SS and SD are now adults and have no part in our lives. When they became of age to speak to their mother we became pieces of crap. Remind you we raised them and had custody of them, their BM was not permitted contact she lost them to CYF. When CYF closed the case and gave us full custody she did nothing in family court to try to change the order or contact them. SS leaves us alone but SD is always trying to cause problems. I do not want their pictures hanging on the wall any longer. DH adopted my daughter and they have a great relationship, he often says she is his only child. I hate looking at the pictures everyday. DH does not care if they are up or not, but I feel like I am taking something away from him. Do I leave them or take them down?

Kes's picture

If you've asked him and he says he doesn't care - and they are causing you distress - then take them down. I suspect that he might care, just a little bit - if you think this is the case, maybe then you could hang them in a less conspicuous place, where your eyes don't rest all the time.

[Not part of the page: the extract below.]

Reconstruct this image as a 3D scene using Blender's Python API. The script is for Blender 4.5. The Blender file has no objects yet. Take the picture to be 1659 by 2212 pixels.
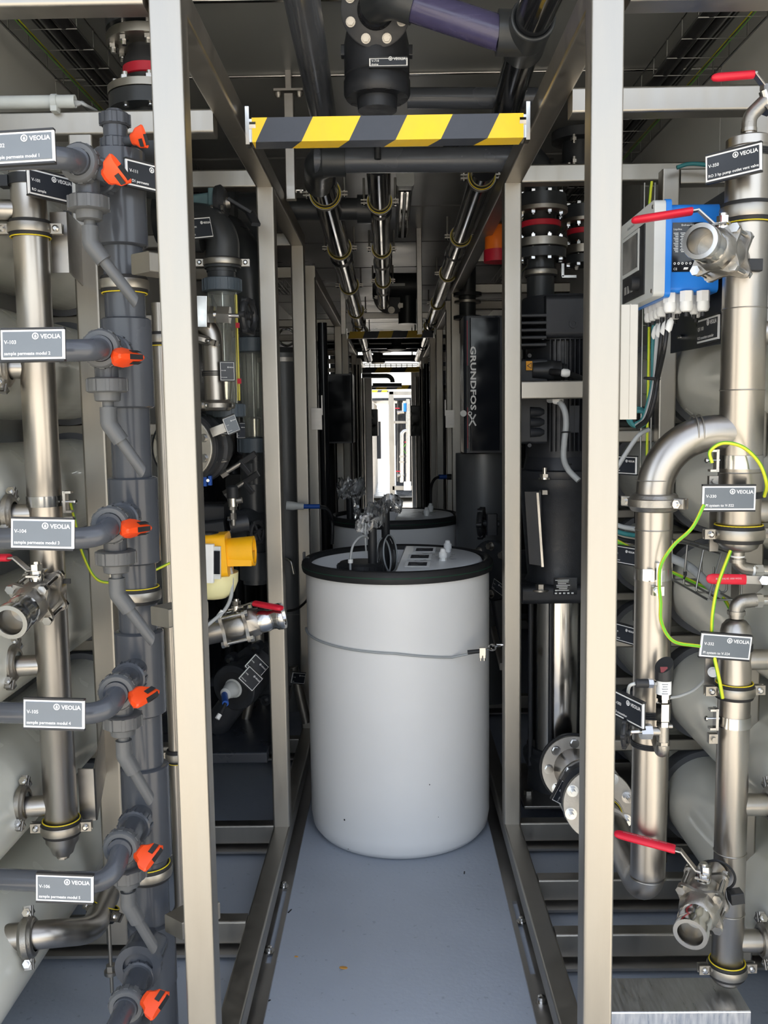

And only one set of pictures - you do not have to have them all over the house.

emotionaly beat up's picture

Take them down, put them into an album or something, or in a study drawer, a box in the wardrobe, somewhere dh can access them if he wants. I had to take them down. Dusting the face of a woman who wanted to see dh and I dead everyday was too much for me.

hereiam's picture

I don't like to decorate with photos anyway, so it has never been an issue but I would go ahead and take them down.

jennaspace's picture

I used to be stressed in my own home having pictures of some of DH's family's faces (the one's that hated me) staring at me while I sat on the couch. After I took them down, I was much more relaxed. Never regretted it. Do it, do it, do it!

Mindygirl1's picture

I put the Step Kids photos in beautiful frames....All you notice is the frames...LOL I agree if your husband truly does not mind, take them down. But put them in a respectful place, cuz it is the right thing to do. Put them in an album in a cabinet in case there ever comes a time to pull them out....

sandye21's picture

It got to the point where I couldn't stand to see SD's ugly face on my wall. She had given us an 8" x 10" of she and her husband(we had to supply he frame). At first I put it up on a wall where it was noticable. As things got nastier I moved it farther and farther from where I had to see it on a regular basis. Then it was behind a door we never closed. Then, I took it down to put up Christmas decorations and it just "got lost". When we moved it was placed in the bottom of a box in a storage closet. I think DH knows by now that I don't want it up in the house. He never brings it up anymore. On the other hand, have you ever seen your picture up in your SD's house? I never did - not once in the 20 years before I fully disengaged.